Print word for word the first line of the listing below and every line after it, through the line with "above the ground". Leave out the pictures and the rest.
* begin *
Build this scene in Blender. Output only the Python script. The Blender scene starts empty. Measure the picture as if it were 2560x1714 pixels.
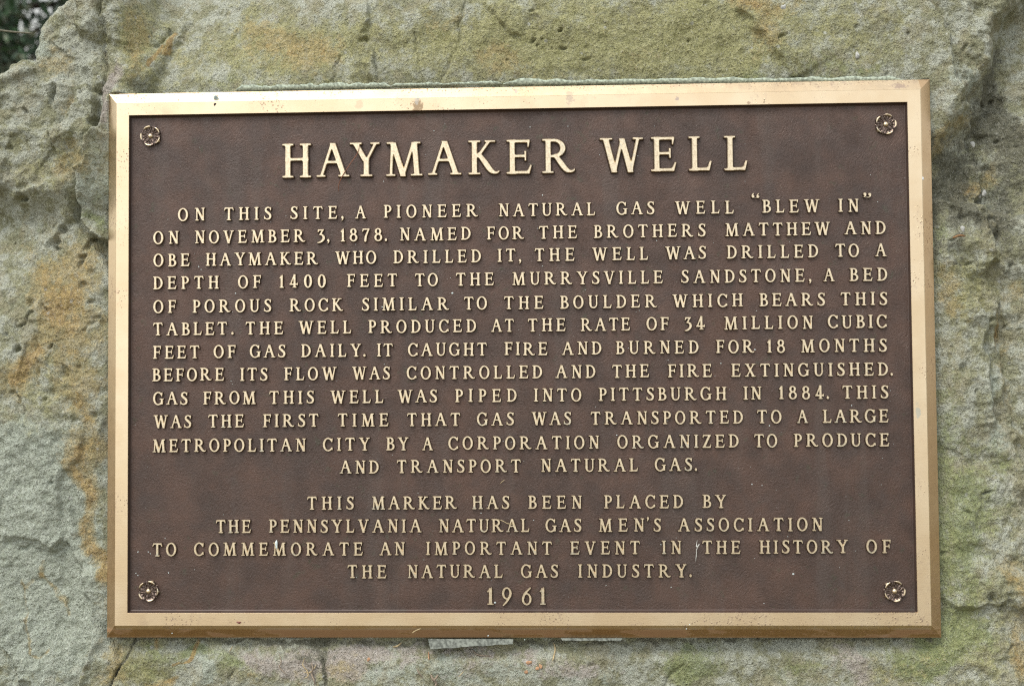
import bpy, math, random
import numpy as np
from mathutils import Vector, Matrix
from mathutils.geometry import tessellate_polygon
random.seed(7)
S = bpy.context.scene
COL = S.collection
ZC = 1.15                                   # height of the tablet's centre above the ground

# ------------------------------------------------------------------ camera
CAM = np.array([0.04145888, -1.23743312, -0.02257959])       # from the tablet's centre
ROT = np.array([[0.99927045, 0.03729469, -0.00822644],
                [-0.00946106, 0.03304953, -0.99940893],
                [-0.03700077, 0.99875765, 0.03337826]])        # rows: image right, image down, forward
F = 2800.0                                   # focal length in pixels of a 2560 px wide frame
cd = bpy.data.cameras.new('camera'); co = bpy.data.objects.new('camera', cd); COL.objects.link(co)
mw = Matrix.Identity(4)
for i in range(3):
    mw[i][0] = ROT[0][i]; mw[i][1] = -ROT[1][i]; mw[i][2] = -ROT[2][i]
    mw[i][3] = CAM[i] + (ZC if i == 2 else 0)
LEAN = math.radians(12)                       # the stone leans back; the viewer looks a little down on it
TILT = Matrix.Translation((0, 0, ZC)) @ Matrix.Rotation(-LEAN, 4, 'X') @ Matrix.Translation((0, 0, -ZC))
co.matrix_world = TILT @ mw
cd.sensor_width = 36; cd.lens = F / 2560 * 36
cd.clip_start = 0.02; cd.clip_end = 400
cd.dof.use_dof = True; cd.dof.focus_distance = 1.235; cd.dof.aperture_fstop = 4.0
S.camera = co
S.cycles.use_denoising = False; S.cycles.filter_width = 1.2

# ------------------------------------------------------------------ sky, sun, exposure
SUN_EL, SUN_AZ = math.radians(64), math.radians(-46)      # azimuth from the viewer's back, to the left
w = bpy.data.worlds.new('World'); S.world = w; w.use_nodes = True
nt = w.node_tree; bg = nt.nodes['Background']
sky = nt.nodes.new('ShaderNodeTexSky'); sky.sky_type = 'NISHITA'; sky.sun_disc = False
sky.sun_elevation = SUN_EL; sky.sun_rotation = math.radians(180 + 46)
sky.air_density = 1.6; sky.dust_density = 2.0; sky.ozone_density = 0.6
hs = nt.nodes.new('ShaderNodeHueSaturation'); hs.inputs['Saturation'].default_value = 0.22
nt.links.new(sky.outputs[0], hs.inputs['Color']); nt.links.new(hs.outputs[0], bg.inputs[0])
bg.inputs[1].default_value = 0.145
sd = bpy.data.lights.new('sun', 'SUN'); so = bpy.data.objects.new('sun', sd); COL.objects.link(so)
sd.energy = 1.1; sd.angle = math.radians(24); sd.color = (1.0, 0.96, 0.90)
sdir = Vector((math.sin(SUN_AZ) * math.cos(SUN_EL), -math.cos(SUN_AZ) * math.cos(SUN_EL), math.sin(SUN_EL)))
so.rotation_euler = sdir.to_track_quat('Z', 'Y').to_euler()
vs = S.view_settings; vs.view_transform = 'Standard'; vs.look = 'None'; vs.exposure = 0.82; vs.gamma = 1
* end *
Response below:
Build this scene in Blender. Output only the Python script. The Blender scene starts empty. Measure the picture as if it were 2560x1714 pixels.
import bpy, math, random
import numpy as np
from mathutils import Vector, Matrix
from mathutils.geometry import tessellate_polygon
random.seed(7)
S = bpy.context.scene
COL = S.collection
ZC = 1.15                                   # height of the tablet's centre above the ground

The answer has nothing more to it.